A mother-of-the-bride recalls finding “the one.”
My daughter wasn’t going to go overboard for her wedding. A modest reception. A few flowers on the tables. Not too many guests, not too many bridesmaids. A DJ instead of a band. When it came to the dress, she wanted something “bride-like”—some sort of puffy sleeve, a cinched waist, a full satin skirt. Easy.
The whole event—four hours out of a lifetime—was looking fairly affordable. That was eons ago.
Admittedly, I cringed a bit when Charlotte said she wanted to go to a bridal salon. “It will be fun!” she said. “We don’t have to buy a dress. We’ll just look.”
So it was on one glorious day that my daughter and I—along with her mother- and sister-in-law to be, and maid of honor—drove to the former Bank of Fredericksburg to Ava Laurenne.
Instead of a retail bank, this upmarket bridal shop is now an epicenter of nuptial bliss. Walls on two full stories are lined with 5,000 wedding gowns—beaded, ruffled, smooth, sleek, and taffeta’ed. It is a sea of elegance, of joy, of promise. We watched very happy women move in waves throughout the building, gasping and gushing as they swarmed around their bride in her moment. There was Champagne and an assigned choreographer. Ours was Katey. “You’ll know,” she breathily told Charlotte. “When it’s the perfect dress. It will speak to you.”
We perused the racks, narrowing down our choices, and then sharing them with Katey, who swept Charlotte into the dressing room. In she went in flip flops and a flower-print sundress. Out she came all dressed in white.
Out indeed. Transformed. The giggling young woman who had stepped away nervously now stood before us in a sea of white silk, her long blonde hair rising and falling over bare shoulders, her eyes bright with excitement. She turned. She twirled. She looked in the gilded, full-length mirror and flushed. She was stunning.
In she went to try on another dress, and out she came again and again. We gasped. We gushed. A tight lace bodice on this one, another hugging her hips in ways I had never seen my daughter before—beautifully feminine, an hourglass silhouette.
Katey was right. We finally found “the one.” Not the one that made my daughter look like a glamorous star, but the one that made Charlotte look like Charlotte, the one that revealed her true essence.
With the dress chosen, we moved to the lofty, two-story main room filled with women shedding happy tears. “We’re not going to cry,” I said as other customers dabbed their eyes with tissues, and we all agreed.
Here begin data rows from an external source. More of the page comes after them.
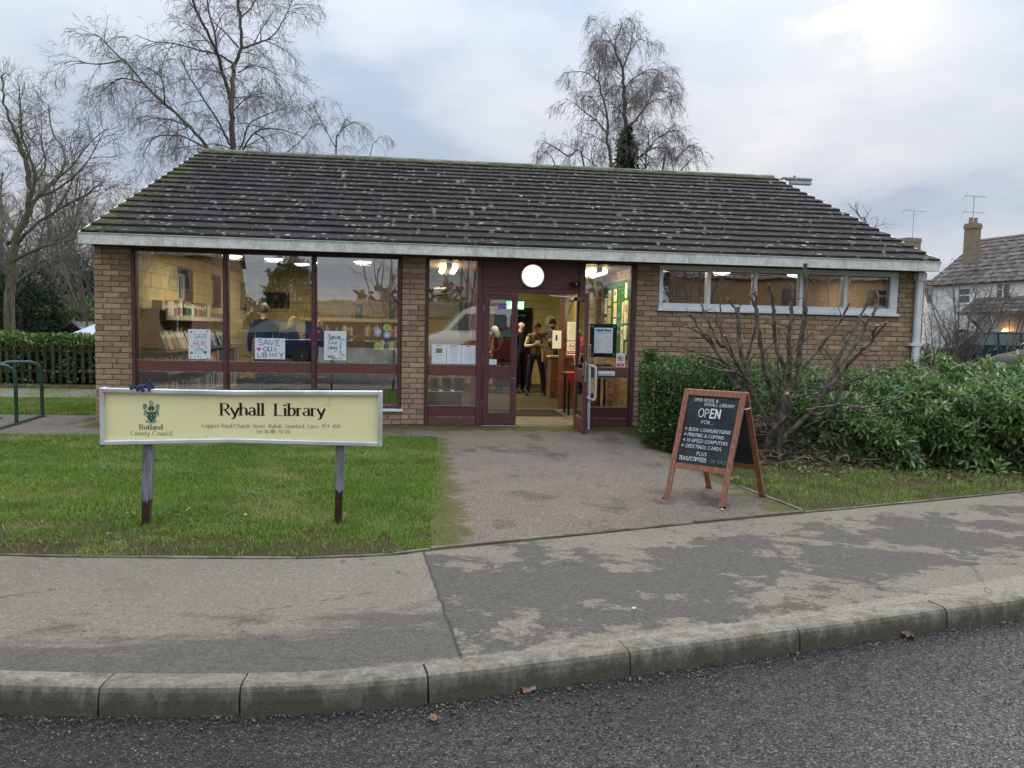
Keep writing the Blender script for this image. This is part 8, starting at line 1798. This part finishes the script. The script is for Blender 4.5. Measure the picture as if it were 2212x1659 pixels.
for (px, py, k_, r, lab) in ((372, 1115, 26, .09, 'low green weed growing beside the left sign post'), (742, 1120, 14, .05, 'tuft of weeds at the foot of the right sign post'), (265, 1120, 14, .06, 'small weed left of the left sign post'), (1620, 1040, 30, .10, 'spreading weed at the path edge behind the A-board'), (1705, 1010, 26, .09, 'leafy weed under the pruned shrub'), (1990, 1028, 22, .08, 'low leafy weed below the rhododendrons')):
    g = onz(px, py, .0); A = np.stack([rgl.normal(size=k_), rgl.normal(size=k_), rgl.uniform(.1, .9, k_)], 1); P = np.array(g)+rgl.normal(size=(k_, 3))*[r, r*.6, 0]+[0, 0, .015]; V, F = leaves(P, A, rgl.uniform(.03, .06, k_), rgl.uniform(.015, .03, k_), rgl); tag(npmesh('weed', V, F, MT['laurel']), lab, 'weed', None)

# ---- distant tree line all round the village
rgd = np.random.RandomState(15); n = 26000; a = rgd.uniform(0, 6.2832, n); r = rgd.uniform(105, 150, n); hgt = 5.5+2.2*np.sin(a*23)+1.6*np.sin(a*57+1)+1.0*np.sin(a*131)
P = np.stack([np.cos(a)*r, np.sin(a)*r, np.clip(rgd.rand(n)**.8*hgt, .3, 12)], 1); V, F = leaves(P, rgd.normal(size=(n, 3)), rgd.uniform(.9, 2.2, n), rgd.uniform(.7, 1.5, n), rgd)
tag(npmesh('distant_trees', V, F, mat('distant_tree', (.075, .075, .055), (.05, .06, .04), .2, 1, world=True)), 'low dark line of distant trees round the village', 'trees', None, 'stuff')

# ------------------------------------------------------------------ neighbouring houses
MT['render'] = mat('white_render', (.80, .79, .76), (.74, .73, .70), 2, .9, .35, 40, world=True)
MT['farroof'] = N('far_roof_tiles')
def _fr():
    m = MT['farroof']; v = m.pos(); r = m.rnd(); c = m.mix(r, (.06, .047, .043), (.10, .08, .07)); c = m.mix(m.ramp(m.noise(v, 2.6, 6, .7), [(.48, 0), (.62, .8)]), c, (.25, .225, .19)); m.set('Base Color', c); m.set('Roughness', .95); m.bump(m.noise(v, 20, 4), .4, .02); return m.mat
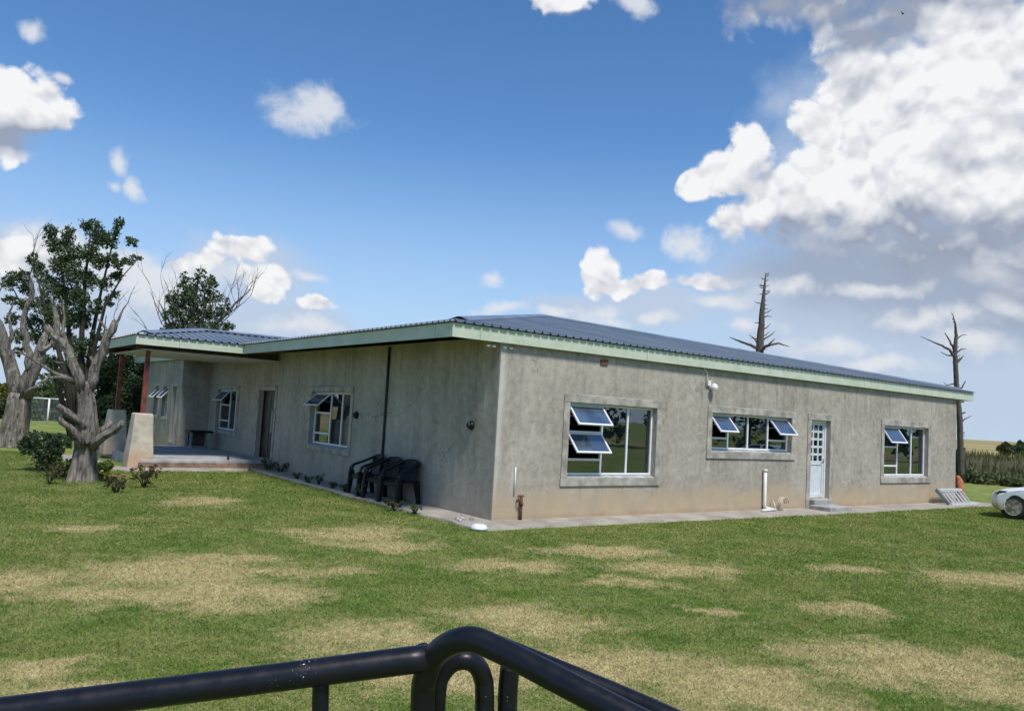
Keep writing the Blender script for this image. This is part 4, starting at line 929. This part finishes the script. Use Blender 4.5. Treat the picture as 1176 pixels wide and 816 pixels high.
br8 = [[(1097,410,D8,.08),(1090,401,D8,.06),(1080,396,D8-.3,.045),(1068,391,D8-.5,.025),(1057,386,D8-.6,.008)],[(1096,402,D8,.06),(1091,392,D8+.4,.045),(1085,382,D8+.5,.02)],[(1097,406,D8,.05),(1104,401,D8,.03),(1110,400,D8,.01)],[(1098,418,D8,.06),(1103,412,D8,.04),(1107,408,D8,.012)],
 [(1099,450,D8,.05),(1105,444,D8,.035),(1109,437,D8,.02)],[(1098,390,D8,.04),(1104,385,D8,.02),(1110,384,D8,.008)],[(1100,462,D8,.05),(1107,461,D8,.03)],[(1102,486,D8,.05),(1108,481,D8,.03),(1116,477,D8,.01)],[(1102,500,D8,.04),(1108,496,D8,.02)],[(1098,440,D8,.04),(1087,442,D8,.02),(1083,438,D8,.008)],[(1102,476,D8,.05),(1109,473,D8,.03)],[(1097,408,D8,.05),(1088,408,D8,.03),(1080,404,D8,.01)]]
tree_dead('dead_conifer', (b8.x,b8.y,0), tr8, br8+stubs(tr8[1:], D8, 12, 8, 9), B_dead, 'bare dead conifer just past the right end of the house', n=9, wob=.06)
# round far bushes on the right and a lone twig tip at the edge
for (px, py, rx, ry, d, lab, sd, lm) in [(1155,512,9,5,95,'small round bush on the far field at the right',41,L_olive),(1172,512,9,7,88,'darker round bush at the right edge of the far field',42,L_dark),(1195,512,14,9,90,'bushy tree past the right edge of the far field',43,L_dark)]:
    b = spot(px, py+10, d); b.z = 0
    leafy('field_bush', (b.x,b.y,0), [[(px,py+13,d,.2),(px,py,d,.1)]], [], [(px,py,rx*.7,ry*.8),(px-rx*.5,py+2,rx*.6,ry*.7),(px+rx*.5,py+2,rx*.6,ry*.7),(px,py+6,rx,ry*.8)], d, .55, 900, lm, B_dark, lab, sd)

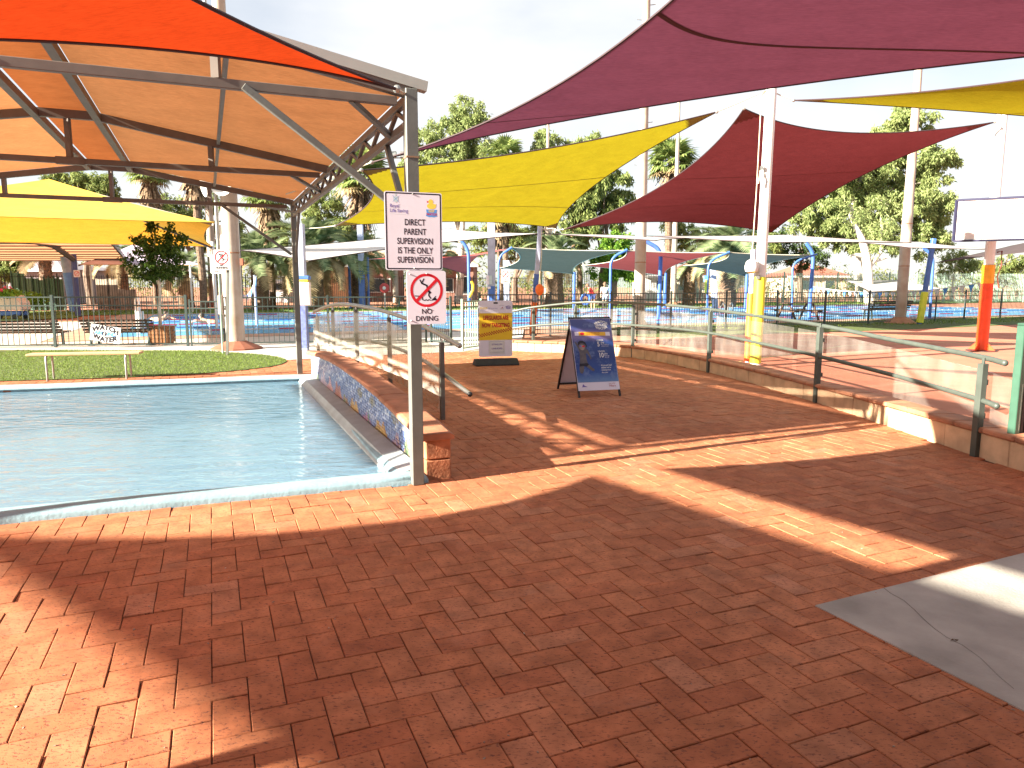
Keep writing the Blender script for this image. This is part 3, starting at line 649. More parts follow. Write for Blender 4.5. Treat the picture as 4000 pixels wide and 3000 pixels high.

Then Katey delivered a small glass box. “Take out a card and read it to Charlotte,” she instructed me. Then off she went to the register to seal the sale.
I opened the box, took out a card, and read it out loud. “The first time I saw you, I ….” I paused, recalling the moment Charlotte had been placed in my arms 28 years before, born breech after an excruciating 13 hours of back labor. I remember how her head had turned at the sound of my voice and her bleary blue eyes had looked into mine, observing the world and her mother for the first time. “You are going to be my best friend,” I had whispered. Now, facing my daughter at Ava Laurenne, I recounted this memory, adding, “and you are my best friend.” Then I began to cry.
Future mother-in-law took out a card. “What I love about you is .…” she read. Pausing, she then said to Charlotte, “Ever since you came into our family, you have brought out the best in us. We are all a closer, happier family when you are with us.” Then she began to well up.
Future sister-in-law, age 19, pulled out a card and read, “I appreciate all the times you …. played with me,” she said, clearing her throat. “I have known you since I was nine. I’ll never forget how, every time you came over to see my brother, you took time out to play with me.”
Now we were all crying.
As we wiped our tears away, Katey ushered Charlotte into an antique phone booth and instructed her to leave a voice message for her future husband, Ethan. It seemed a bit schmaltzy, this phone booth bedecked in artificial blooms, but as I swiped the credit card, I watched her from across the room—my child born into the mobile era, who had never even used a phone booth. She cradled the phone into her neck, smiling as she spoke, conveying a love message that Ethan would hear just before their wedding. I realized that this was a rare moment for all of us, one that would be preserved in our memories forever.
We walked out into the late afternoon sunshine. It had been a glorious day.